As creeping democratization takes hold in the Middle East, some curious Westerners have combed through the region’s literature for clues to the turbulence. Cairo’s most famous modern chronicler, the Nobel Prize winner Naguib Mahfouz – himself deeply influenced by childhood memories of watching the British firing on demonstrations in Egypt’s 1919 Revolution – has been much discussed, as has the work the author and poet Sayyid Qutb, whose writing shaped the philosophical core of modern Islamism.
A lack of translations and other hindrances to publication and distribution has deprived most Middle Eastern writers of English-speaking audiences. The resulting ignorance is a drawback at the best of times but it becomes particularly noticeable, and harmful, when outsiders start to assess something as complex as the recent pro-democracy protests. It has been excruciating to watch the ignorant hesitations of Western diplomats during the last two weeks, especially their timid drift from tacit support of Mubarak towards terse hints that maybe, finally, it might be time for him to go.
In 1981, the literary scholar and political commentator Edward Said ruefully observed that “it is only a slight overstatement to say the Muslims and Arabs are essentially covered, discussed, apprehended, either as oil suppliers or as potential terrorists. Very little of the detail, the human density, the passion of Arab Muslim life has entered the awareness of even those people whose profession it is to report the Islamic World.” The West’s ambiguous response to the widening Middle East crisis – especially its unseemly reluctance to confront a repressive but predictably ‘stable’ regime in Egypt – have shown that Said’s pessimism was fully justified.
In the Caribbean, mercifully, we have been spared the revolutionary excitement of Tunisia, Lebanon, Syria, the Palestinian territories, Egypt and Iran. But in our tranquillity we might well ask ourselves how successfully, in more than 50 years as independent nations, have we conveyed “the detail, the human density, the passion” of our daily lives to the outside world? Or even to ourselves.

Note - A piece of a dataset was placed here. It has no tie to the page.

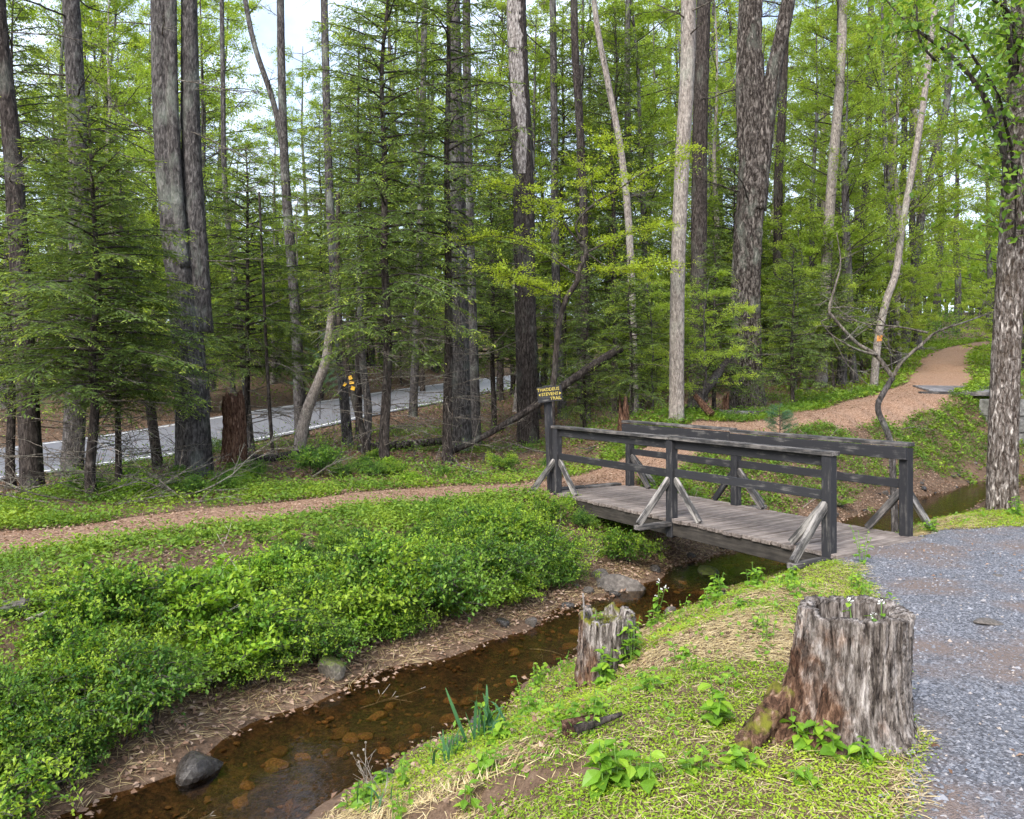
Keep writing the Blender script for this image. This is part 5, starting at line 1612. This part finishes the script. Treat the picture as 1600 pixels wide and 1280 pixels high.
# ------------------------------------------------------------------ ground cover (uncountable)
def field(n, x0, x1, y0, y1, dens, r, ypow=1.0):
    x = r.uniform(x0, x1, n); y = y0 + (y1 - y0) * r.uniform(0, 1, n)**ypow
    k = dens(x, y) > r.uniform(0, 1, n)
    return x[k], y[k]
def in_view(x, y, m=60):
    px = 800 + FOC * x / np.maximum(y, .1)
    return ((px > -m) & (px < 1600 + m)).astype(float)
_cn = Noise(31, 4, 1.4); _cn2 = Noise(37, 3, .6); _cn3 = Noise(39, 4, 3.0)
def e_stream(x, y):
    d, hw, s, al = polydist(x, y, SC, SH)
    return d - hw, s, al
def cover(name, label, x, y, mat, leaf, k, ht, r, tint=.5, tvar=.18, flat=1.0, asp=.55, clump=.06):
    """rosettes of k leaves at the points"""
    n = len(x)
    z = H(x, y); P = np.stack([x, y, z], -1)
    C = np.repeat(P, k, 0) + np.stack([r.normal(0, clump, n * k), r.normal(0, clump, n * k), np.abs(r.normal(0, ht, n * k)) + .004], -1)
    a = r.uniform(0, 6.28, n * k)
    D = np.stack([np.cos(a), np.sin(a), r.normal(.35, .35, n * k)], -1)
    N = r.normal(0, .4, (n * k, 3)) + np.array([0, 0, flat])
    L = leaf * r.uniform(.55, 1.3, n * k)
    base = np.clip(tint + tvar * _cn3(x, y), 0, 1)
    bf = Buf(); kites(bf, C, D, N, L, L * asp, np.clip(np.repeat(base, k) + r.normal(0, .12, n * k), 0, 1), .1)
    return kind(mk(name, bf, M[mat]), 'stuff', label)
r = np.random.default_rng(41)
# verge beyond and along the path, both sides
def dens_verge(x, y):
    s = sd_path(x, y); e, sdv, al = e_stream(x, y)
    fr = np.exp(-np.maximum(-s - .05, 0) / .9) * (s < .02)
    return fr * (sdv > 0) * (e > .9) * sstep(-.7, .3, _cn(x, y) + .45) * in_view(x, y)
x, y = field(60000, -10, 9, 7, 22, dens_verge, r)
cover('verge_grass', 'fresh green low plants along the edges of the dirt path', x, y, 'cover', .06, 5, .05, r, .62)
def dens_far(x, y):
    s = sd_path(x, y)
    return np.exp(-np.maximum(-s - .05, 0) / 1.8) * (s < .02) * in_view(x, y) * sstep(-.8, .3, _cn(x, y) + .4)
x, y = field(60000, 8, 40, 20, 56, dens_far, r)
cover('far_verge_grass', 'green low plants beside the footpath climbing the slope', x, y, 'cover', .12, 4, .08, r, .66)
def dens_floor(x, y):
    t = (x - ROAD_A[0]) * ROAD_N[0] + (y - ROAD_A[1]) * ROAD_N[1]
    return (sd_path(x, y) < -.5) * (t < -.3) * (e_stream(x, y)[0] > 2.5) * (e_stream(x, y)[1] > 0) * in_view(x, y) * sstep(-.1, .7, _cn(x * .8 + 3, y * .8))
x, y = field(34000, -16, 10, 11.5, 26, dens_floor, r)
cover('forest_floor_plants', 'patches of low green plants on the forest floor before the road', x, y, 'cover', .065, 5, .10, r, .45, .3)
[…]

More often than not our failure is rooted in a profound indifference to what writers are trying to say. Most of us probably know a line of Martin Carter’s, but few can recite an entire poem. We often hear that the work of Wilson Harris, Denis Williams or Edgar Mittelholzer is salted with genius, but who among us has read more than a page of their fictions? Regional heavyweights like V S Naipaul and George Lamming are more talked about than read. Even The Black Jacobins, CLR James’s imperishable history of Toussaint L’Ouverture and the Haitian revolution, is virtually unknown. Who, nowadays, apart from students or ageing culture vultures, bothers to read Edward Kamau Braithwaite, Aimé Césaire or Derek Walcott?
Contemporary writers fare little better. Despite an obvious hunger for good writing – and no apparent shortage of available talent – the few literary periodicals and festivals which try to maintain an interest in Caribbean writing are always living from hand to mouth. In 2008, Jamaica’s Calabash festival was rescued from a funding crisis by eleventh-hour government intervention. Last month, however, programming director Kwame Dawes told the Gleaner that: “The festival as people know it, the literary festival, it’s over. Last year was the final year.” More recently, as if to underscore our loss of literary moxie, not a single West Indian made it into the shortlists for this year’s Commonwealth Writers’ Prize. (Canada and the Caribbean are judged together.) Last year, perhaps just as sadly, just one West Indian was a contender for the region’s “Best First Book.”
And yet our writers thrive in the diaspora. In London writers like Andrea Levy, Caryl Philips and Zadie Smith – British but born to West Indian parents – have achieved both critical and commercial success. Dionne Brand, a Trinidadian, is poet laureate of Toronto, (officially designated as “an advocate for poetry, language and the arts”); Lorna Goodison lives there too, as does Olive Senior, and the Barbadian novelist Austin Clarke. A full list for New York and elsewhere would run to several pages.
If our neglect of local talent was a recent development, the trend towards emigration might be halted and reversed. But the publishing history of nearly all of our established writers suggests otherwise. We routinely ignore our most creative and insightful writers and little suggests this will change. Consequently, many West Indian authors end up publishing primarily for foreign audiences and, with few exceptions, their stories dwell in a past which most of us have forgotten, or never knew. Only a handful remain behind to watch our societies change. In Naipaul’s arresting phrase, to much of the wider world the contemporary Caribbean is still an “area of darkness” – but it is a darkness for which we are largely to blame.